Expose Toronto Committee will create change – Jeffers

From left Rose Nelson, Arlene Wallace ETC Chair and Ken Jeffers at a recent event in Toronto

Kenneth Jeffers, the lone Black member of the Toronto Police Service Board and longtime community  proactivist, says the recently established  Expose Toronto Committee (ETC) will create  change in a society plagued by anti-Black racism.

” We have to have an organization that really creates change,” Jeffers said on Grapevine, the call-in radio program on Toronto Station G987FM.

Jeffers who has been “actively involved”  in the ETC and Arlene Wallace, ETC chairman, were guests on the program on Sunday which discussed anti-Black  racism in the workplace.

“I have seen and experienced the pains that a lot of Black people go through [in the workplace] and  there is the pervasive fear of  speaking up and speaking out,”  Jeffers noted.

“If  you do, there are all kinds of  repercussions. So people suffer silently and  this is manifested in mental health problems,” he said.

“And very often we  do not visualize what  I would call the domino effect –  the effect on families, friends and one’s sense of  well being,” Jeffers added.

He explained that in  establishing  the  ETC ” we  are trying to support and bring some resolution to those who have  been hurt.”

Wallace  said  that the ETC has brought together ” people who have suffered and are traumatized due to the experience of anti-Black  racism.”

She noted that  in the  workplace people should  feel confident and be capable of performing at their best.

But  because  of  the  levels of anti-black racism, work performance is affected, she said.

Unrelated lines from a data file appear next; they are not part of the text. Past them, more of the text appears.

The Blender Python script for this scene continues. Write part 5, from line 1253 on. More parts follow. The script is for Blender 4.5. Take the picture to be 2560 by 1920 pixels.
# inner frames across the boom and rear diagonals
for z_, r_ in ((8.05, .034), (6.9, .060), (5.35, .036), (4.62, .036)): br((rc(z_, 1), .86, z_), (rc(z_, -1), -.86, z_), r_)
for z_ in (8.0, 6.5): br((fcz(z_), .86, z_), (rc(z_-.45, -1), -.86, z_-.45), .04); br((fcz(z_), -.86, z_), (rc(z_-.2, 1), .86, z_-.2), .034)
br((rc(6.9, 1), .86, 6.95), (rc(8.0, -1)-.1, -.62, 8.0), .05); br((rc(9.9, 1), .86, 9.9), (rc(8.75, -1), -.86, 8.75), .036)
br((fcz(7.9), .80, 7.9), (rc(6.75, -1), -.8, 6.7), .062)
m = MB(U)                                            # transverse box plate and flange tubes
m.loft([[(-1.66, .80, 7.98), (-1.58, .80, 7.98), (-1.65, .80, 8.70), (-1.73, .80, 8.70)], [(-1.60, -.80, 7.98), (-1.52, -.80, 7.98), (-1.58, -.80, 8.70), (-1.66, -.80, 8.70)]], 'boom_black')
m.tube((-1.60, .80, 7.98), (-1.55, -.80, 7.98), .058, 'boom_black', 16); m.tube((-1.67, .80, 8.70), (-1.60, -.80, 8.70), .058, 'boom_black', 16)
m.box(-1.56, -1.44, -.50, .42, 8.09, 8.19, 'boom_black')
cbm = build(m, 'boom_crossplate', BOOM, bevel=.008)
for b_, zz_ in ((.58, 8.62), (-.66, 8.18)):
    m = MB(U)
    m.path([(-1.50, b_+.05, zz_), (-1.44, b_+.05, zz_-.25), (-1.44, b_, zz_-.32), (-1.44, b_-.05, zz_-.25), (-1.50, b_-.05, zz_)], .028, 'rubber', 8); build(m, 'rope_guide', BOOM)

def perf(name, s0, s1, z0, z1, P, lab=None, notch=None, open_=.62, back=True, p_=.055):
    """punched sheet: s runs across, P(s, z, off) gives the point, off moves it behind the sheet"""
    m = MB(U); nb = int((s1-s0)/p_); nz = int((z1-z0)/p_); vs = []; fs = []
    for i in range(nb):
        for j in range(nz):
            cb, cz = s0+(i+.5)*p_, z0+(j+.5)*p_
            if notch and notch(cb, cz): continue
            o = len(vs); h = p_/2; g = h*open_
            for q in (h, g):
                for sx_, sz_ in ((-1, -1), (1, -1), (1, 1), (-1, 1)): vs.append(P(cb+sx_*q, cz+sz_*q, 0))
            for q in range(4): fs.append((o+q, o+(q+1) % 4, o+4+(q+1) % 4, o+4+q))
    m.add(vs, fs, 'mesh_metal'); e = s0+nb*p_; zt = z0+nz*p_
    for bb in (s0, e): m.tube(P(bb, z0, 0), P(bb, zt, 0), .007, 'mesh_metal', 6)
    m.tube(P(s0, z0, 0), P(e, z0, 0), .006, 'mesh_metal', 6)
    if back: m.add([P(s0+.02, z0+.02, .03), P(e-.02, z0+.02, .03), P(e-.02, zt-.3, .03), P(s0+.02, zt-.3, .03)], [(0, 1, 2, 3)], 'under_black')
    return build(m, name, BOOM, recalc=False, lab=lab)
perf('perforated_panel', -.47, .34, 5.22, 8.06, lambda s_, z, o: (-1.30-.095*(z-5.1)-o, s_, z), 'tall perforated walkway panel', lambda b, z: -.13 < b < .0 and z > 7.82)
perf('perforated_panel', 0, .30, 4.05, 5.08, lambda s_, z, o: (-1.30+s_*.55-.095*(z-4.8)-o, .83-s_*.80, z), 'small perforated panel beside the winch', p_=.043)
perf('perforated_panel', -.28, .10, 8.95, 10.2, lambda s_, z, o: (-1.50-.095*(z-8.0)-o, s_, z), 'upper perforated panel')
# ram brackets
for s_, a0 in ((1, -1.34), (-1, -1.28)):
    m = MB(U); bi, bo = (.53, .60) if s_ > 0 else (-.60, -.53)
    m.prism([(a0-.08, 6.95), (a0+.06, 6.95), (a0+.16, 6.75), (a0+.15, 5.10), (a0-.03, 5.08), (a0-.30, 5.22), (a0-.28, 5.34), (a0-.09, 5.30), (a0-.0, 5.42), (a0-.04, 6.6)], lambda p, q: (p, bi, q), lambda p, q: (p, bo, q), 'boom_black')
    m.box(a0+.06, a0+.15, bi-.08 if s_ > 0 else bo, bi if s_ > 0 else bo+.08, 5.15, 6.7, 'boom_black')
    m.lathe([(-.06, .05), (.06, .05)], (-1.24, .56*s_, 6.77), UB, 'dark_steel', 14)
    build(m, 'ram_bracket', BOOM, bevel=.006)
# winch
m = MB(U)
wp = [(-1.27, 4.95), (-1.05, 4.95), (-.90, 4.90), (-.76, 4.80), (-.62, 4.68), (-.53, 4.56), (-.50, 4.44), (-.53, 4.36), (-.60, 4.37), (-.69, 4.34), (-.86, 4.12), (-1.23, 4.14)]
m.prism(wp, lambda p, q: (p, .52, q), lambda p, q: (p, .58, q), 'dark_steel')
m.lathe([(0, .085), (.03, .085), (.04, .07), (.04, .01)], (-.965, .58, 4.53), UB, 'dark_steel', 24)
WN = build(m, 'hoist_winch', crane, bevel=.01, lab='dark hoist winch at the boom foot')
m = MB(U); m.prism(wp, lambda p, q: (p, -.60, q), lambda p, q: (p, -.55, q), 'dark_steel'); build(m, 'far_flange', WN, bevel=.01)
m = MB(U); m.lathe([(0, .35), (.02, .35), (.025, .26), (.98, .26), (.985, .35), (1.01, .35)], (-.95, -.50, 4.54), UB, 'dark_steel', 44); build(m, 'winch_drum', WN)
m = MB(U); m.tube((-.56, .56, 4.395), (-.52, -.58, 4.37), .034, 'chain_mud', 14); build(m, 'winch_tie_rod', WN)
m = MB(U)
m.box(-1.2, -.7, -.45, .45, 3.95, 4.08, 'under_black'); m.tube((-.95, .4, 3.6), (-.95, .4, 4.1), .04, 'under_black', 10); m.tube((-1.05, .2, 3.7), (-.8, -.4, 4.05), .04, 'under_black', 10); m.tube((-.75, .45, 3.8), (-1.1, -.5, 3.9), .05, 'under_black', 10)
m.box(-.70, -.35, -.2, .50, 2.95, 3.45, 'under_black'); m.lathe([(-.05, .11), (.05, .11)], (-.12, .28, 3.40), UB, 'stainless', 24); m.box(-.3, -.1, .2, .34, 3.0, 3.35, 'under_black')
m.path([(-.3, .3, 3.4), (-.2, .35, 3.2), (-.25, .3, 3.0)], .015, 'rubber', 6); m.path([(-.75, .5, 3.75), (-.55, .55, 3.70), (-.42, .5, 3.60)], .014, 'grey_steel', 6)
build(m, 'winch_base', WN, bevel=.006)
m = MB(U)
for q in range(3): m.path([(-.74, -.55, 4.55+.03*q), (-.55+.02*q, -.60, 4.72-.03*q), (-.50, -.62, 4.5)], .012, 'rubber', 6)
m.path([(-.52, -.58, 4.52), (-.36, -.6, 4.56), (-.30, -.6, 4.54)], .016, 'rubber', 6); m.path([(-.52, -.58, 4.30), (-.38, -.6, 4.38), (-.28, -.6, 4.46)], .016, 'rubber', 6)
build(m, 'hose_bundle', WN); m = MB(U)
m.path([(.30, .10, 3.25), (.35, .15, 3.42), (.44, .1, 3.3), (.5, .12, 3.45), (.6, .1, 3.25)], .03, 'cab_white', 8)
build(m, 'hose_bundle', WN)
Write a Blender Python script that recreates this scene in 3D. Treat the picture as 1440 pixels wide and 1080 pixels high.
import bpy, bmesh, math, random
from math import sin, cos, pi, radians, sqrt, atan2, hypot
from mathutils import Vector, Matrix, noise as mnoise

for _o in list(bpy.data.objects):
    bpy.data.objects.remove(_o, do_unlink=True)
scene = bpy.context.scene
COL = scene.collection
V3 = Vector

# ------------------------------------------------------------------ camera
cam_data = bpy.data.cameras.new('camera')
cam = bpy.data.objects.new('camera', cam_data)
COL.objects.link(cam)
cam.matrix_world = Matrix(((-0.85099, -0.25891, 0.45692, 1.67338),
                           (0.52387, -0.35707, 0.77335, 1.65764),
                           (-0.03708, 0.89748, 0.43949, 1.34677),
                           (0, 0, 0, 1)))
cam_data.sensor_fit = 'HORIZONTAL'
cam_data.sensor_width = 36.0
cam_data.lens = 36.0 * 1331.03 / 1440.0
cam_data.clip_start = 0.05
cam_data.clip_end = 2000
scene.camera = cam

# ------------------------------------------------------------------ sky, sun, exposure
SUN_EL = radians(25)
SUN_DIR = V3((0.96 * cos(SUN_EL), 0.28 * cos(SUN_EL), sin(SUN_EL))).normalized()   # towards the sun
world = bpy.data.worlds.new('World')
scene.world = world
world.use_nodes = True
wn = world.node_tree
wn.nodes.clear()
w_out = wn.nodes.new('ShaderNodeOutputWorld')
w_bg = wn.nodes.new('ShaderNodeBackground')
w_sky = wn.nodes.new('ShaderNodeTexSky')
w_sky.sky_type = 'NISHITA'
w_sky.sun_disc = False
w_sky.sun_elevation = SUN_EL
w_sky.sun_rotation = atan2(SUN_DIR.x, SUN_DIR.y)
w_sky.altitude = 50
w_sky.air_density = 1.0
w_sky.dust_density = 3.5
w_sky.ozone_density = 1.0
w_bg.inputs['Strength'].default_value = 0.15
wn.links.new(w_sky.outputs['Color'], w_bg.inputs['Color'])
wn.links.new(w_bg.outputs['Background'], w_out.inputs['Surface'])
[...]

Jeffers pointed out that the  ETC has a “specific objective of making sure that change comes about.”

He said that a letter was sent  to Ontario Premier Kathleen Wynn asking  for the establishment of a civilian oversight  Board of  the Human Rights Commission a standing sub-committee to address anti-Black racism issues.

The letter noted the ” expressed emotional and physical  pain ” of  several speakers at a recent meeting of the  ETC who  had experienced racism in the workplace in both the private and public sector.

“Some of the testimonials were graphic and extremely disturbing.  For example, two members of staff in the City of Toronto were traumatized by the presence of three custodial staff dressed as the KKK and seven years later they have had no resolution or satisfactory intervention by the province or the City,” the letter said.

Jeffers told the Caribbean Camera yesterday that the ETC  is looking forward to an early meeting with Premier Wynn to discuss the  matters raised in the letter.